In contrast, the British pound has gained against a weaker dollar, rising more than 7 percent in 2025, but this strength is tempered by ongoing UK political risks and a shift in interest rate expectations. With UK inflation still elevated at 3.1 percent and the Bank of England signalling a slower path on rate rises, the pound remains capped, trading near 1.2450 against the dollar. Morgan Stanley predicted the pound could hit $1.45 by mid‑2026, a level last seen before the Brexit vote, but this depends on the UK avoiding another fiscal crisis and the dollar remaining weak.
The structural factors that determine currency strength ultimately come down to trust: trust that a central bank will maintain price stability, trust that a government will not print money to finance deficits, trust that political institutions will not collapse into chaos. The US dollar remains the world’s primary reserve currency not because Americans are better people but because US financial markets are deep and liquid, the rule of law is relatively predictable, and the Federal Reserve has earned credibility over decades of inflation fighting. The Swiss franc is the strongest currency on earth for similar reasons: Switzerland has exceptionally low inflation, fiscal discipline, political neutrality, and a central bank that has maintained zero percent rates without losing credibility. The Turkish lira has collapsed because the central bank was pressured to cut rates even as inflation exploded, destroying any remaining credibility and sending investors fleeing.
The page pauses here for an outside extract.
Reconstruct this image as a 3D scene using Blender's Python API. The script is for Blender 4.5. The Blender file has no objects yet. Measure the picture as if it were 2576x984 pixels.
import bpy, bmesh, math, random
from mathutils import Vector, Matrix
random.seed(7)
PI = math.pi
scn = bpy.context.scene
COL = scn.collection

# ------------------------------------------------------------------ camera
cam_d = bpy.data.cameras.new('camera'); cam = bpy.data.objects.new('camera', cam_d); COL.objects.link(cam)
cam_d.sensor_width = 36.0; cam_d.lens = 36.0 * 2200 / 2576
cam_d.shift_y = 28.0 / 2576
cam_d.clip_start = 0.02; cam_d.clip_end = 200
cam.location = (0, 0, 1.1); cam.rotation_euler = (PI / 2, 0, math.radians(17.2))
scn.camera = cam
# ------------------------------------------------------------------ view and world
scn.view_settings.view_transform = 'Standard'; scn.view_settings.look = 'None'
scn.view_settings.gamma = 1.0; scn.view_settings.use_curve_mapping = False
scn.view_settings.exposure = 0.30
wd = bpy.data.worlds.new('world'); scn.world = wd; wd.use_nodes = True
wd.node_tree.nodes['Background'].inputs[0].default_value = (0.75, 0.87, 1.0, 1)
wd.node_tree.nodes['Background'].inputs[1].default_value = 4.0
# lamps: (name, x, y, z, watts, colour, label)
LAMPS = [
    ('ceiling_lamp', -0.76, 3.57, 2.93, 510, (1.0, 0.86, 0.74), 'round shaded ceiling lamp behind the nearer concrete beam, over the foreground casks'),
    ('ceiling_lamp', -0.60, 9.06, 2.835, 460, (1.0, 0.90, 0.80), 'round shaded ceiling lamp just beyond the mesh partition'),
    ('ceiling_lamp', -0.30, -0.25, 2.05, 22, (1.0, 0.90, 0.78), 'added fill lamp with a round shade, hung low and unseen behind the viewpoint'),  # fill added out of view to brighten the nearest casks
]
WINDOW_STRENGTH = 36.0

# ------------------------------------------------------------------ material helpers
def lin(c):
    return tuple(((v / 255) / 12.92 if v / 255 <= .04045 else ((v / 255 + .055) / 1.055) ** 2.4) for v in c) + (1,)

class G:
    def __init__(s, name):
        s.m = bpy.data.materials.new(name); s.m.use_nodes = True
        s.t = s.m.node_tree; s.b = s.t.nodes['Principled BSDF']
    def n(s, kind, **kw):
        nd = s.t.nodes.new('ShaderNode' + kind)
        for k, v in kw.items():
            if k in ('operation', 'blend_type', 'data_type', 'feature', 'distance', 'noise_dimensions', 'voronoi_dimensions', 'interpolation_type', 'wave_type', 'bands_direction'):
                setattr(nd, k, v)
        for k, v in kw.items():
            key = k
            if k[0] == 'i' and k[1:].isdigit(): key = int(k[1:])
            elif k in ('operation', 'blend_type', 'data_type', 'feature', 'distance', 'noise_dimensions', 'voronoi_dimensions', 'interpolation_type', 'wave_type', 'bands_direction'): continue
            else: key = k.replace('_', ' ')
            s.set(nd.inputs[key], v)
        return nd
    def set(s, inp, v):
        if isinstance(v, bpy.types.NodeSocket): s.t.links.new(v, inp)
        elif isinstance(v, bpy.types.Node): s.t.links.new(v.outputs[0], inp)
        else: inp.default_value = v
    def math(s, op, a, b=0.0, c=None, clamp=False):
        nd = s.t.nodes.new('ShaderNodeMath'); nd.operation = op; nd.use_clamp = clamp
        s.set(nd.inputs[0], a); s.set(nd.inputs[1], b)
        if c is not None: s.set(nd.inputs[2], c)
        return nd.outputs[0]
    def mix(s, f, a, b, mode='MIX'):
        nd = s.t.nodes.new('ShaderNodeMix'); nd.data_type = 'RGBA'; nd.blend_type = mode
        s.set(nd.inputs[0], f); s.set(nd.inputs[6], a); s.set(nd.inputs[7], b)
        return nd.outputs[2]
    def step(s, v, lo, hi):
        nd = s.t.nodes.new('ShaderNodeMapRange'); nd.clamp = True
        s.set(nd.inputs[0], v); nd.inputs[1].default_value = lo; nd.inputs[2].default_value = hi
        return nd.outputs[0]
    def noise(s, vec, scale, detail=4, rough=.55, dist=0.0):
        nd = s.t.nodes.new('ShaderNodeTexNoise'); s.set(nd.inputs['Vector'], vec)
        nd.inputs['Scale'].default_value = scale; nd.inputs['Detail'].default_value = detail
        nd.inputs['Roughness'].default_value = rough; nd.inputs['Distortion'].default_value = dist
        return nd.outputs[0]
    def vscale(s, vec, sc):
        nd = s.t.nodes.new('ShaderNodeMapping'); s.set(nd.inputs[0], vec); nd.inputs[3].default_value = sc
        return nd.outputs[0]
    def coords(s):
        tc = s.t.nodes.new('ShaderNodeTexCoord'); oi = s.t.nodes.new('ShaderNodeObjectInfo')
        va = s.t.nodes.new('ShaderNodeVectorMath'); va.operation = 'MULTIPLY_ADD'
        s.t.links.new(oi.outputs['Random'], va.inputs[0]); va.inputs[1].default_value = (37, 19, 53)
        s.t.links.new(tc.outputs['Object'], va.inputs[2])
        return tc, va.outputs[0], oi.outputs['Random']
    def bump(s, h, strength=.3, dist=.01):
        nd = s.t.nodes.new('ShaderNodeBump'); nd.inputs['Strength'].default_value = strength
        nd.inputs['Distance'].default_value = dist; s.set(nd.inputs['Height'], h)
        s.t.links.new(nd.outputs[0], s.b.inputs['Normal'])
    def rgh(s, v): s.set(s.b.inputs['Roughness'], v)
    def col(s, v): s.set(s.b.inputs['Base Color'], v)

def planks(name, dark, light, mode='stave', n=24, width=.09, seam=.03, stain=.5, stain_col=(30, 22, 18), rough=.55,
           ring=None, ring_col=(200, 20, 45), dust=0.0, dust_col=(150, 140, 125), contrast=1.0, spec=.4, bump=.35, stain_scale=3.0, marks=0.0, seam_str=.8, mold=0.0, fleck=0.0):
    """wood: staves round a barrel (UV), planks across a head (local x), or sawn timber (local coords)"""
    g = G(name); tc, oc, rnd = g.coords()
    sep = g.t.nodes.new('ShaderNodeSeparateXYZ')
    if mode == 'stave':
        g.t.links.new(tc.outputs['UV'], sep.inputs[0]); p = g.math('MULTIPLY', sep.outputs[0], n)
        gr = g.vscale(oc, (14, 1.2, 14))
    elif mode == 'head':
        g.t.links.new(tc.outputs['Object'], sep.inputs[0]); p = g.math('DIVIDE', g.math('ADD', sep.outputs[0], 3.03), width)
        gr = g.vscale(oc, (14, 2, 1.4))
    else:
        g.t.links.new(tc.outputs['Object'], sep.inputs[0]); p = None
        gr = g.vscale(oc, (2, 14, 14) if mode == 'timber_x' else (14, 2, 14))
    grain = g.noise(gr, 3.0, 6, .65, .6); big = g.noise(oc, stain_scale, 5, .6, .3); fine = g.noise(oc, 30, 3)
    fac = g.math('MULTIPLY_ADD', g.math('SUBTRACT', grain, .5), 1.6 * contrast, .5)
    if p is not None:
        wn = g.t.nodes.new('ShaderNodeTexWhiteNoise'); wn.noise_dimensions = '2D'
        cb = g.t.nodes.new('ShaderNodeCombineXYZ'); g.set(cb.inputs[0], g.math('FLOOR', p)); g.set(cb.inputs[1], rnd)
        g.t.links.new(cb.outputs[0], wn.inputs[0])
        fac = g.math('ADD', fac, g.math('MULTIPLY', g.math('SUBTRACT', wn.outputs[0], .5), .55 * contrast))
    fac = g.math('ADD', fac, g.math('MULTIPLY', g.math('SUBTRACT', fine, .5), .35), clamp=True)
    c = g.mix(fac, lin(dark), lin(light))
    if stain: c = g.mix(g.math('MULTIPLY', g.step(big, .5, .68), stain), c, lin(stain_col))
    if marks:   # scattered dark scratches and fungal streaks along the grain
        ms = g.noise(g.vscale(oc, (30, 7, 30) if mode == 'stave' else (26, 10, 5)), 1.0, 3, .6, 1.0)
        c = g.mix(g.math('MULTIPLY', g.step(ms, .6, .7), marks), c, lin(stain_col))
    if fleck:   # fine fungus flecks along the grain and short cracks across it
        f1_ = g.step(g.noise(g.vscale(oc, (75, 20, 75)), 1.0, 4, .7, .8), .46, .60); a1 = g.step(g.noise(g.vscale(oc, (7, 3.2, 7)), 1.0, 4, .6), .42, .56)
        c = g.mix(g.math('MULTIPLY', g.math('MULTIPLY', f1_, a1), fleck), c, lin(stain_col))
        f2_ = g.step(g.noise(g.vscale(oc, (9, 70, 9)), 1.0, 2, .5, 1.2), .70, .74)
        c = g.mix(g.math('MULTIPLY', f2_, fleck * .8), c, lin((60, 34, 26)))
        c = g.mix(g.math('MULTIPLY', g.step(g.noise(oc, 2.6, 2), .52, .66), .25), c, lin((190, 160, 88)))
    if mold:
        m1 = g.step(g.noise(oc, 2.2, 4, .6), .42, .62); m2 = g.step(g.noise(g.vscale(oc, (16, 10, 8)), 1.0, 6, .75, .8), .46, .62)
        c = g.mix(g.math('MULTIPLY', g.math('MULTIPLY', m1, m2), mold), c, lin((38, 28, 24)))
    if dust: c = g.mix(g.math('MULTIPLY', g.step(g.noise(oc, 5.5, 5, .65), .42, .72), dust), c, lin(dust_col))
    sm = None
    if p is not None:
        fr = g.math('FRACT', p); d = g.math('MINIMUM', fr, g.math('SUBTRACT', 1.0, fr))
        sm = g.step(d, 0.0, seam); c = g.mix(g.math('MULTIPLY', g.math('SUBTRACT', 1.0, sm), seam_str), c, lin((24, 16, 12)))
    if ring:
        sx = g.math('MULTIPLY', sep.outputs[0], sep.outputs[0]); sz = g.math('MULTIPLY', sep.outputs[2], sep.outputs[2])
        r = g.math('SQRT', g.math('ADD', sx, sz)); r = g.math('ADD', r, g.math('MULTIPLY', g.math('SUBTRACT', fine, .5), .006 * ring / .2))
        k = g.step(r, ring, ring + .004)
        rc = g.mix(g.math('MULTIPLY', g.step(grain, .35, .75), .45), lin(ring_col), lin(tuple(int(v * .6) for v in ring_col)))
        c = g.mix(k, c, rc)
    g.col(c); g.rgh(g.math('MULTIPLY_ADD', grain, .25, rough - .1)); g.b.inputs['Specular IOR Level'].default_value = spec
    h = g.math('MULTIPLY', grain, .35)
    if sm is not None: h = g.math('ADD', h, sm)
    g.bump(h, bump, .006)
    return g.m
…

The Argentine peso has stabilised only after the government accepted the need for painful austerity and monetary tightening, a lesson that every collapsing currency economy eventually learns, often too late for millions of ordinary citizens. For individuals, understanding these forces is not merely academic. If you live in a country with high inflation and a weakening currency, holding savings in that currency is a losing proposition; the only rational response is to shift assets into stronger currencies, commodities, or inflation‑protected assets. If you earn in a weak currency but spend in a strong one, your purchasing power is being silently destroyed. If you are considering moving money across borders, timing your transfers based on interest rate differentials and geopolitical developments can save thousands of pounds. The currencies that survive and thrive are those backed by disciplined monetary policy, sustainable fiscal positions, productive economies, and the institutional trust that comes from decades of responsible governance. Those that collapse are always, without exception, the product of failed policies: money printing, political interference in central banks, trade barriers that distort flows, and fiscal deficits that eventually must be monetised. The difference between strength and collapse is not destiny; it is policy.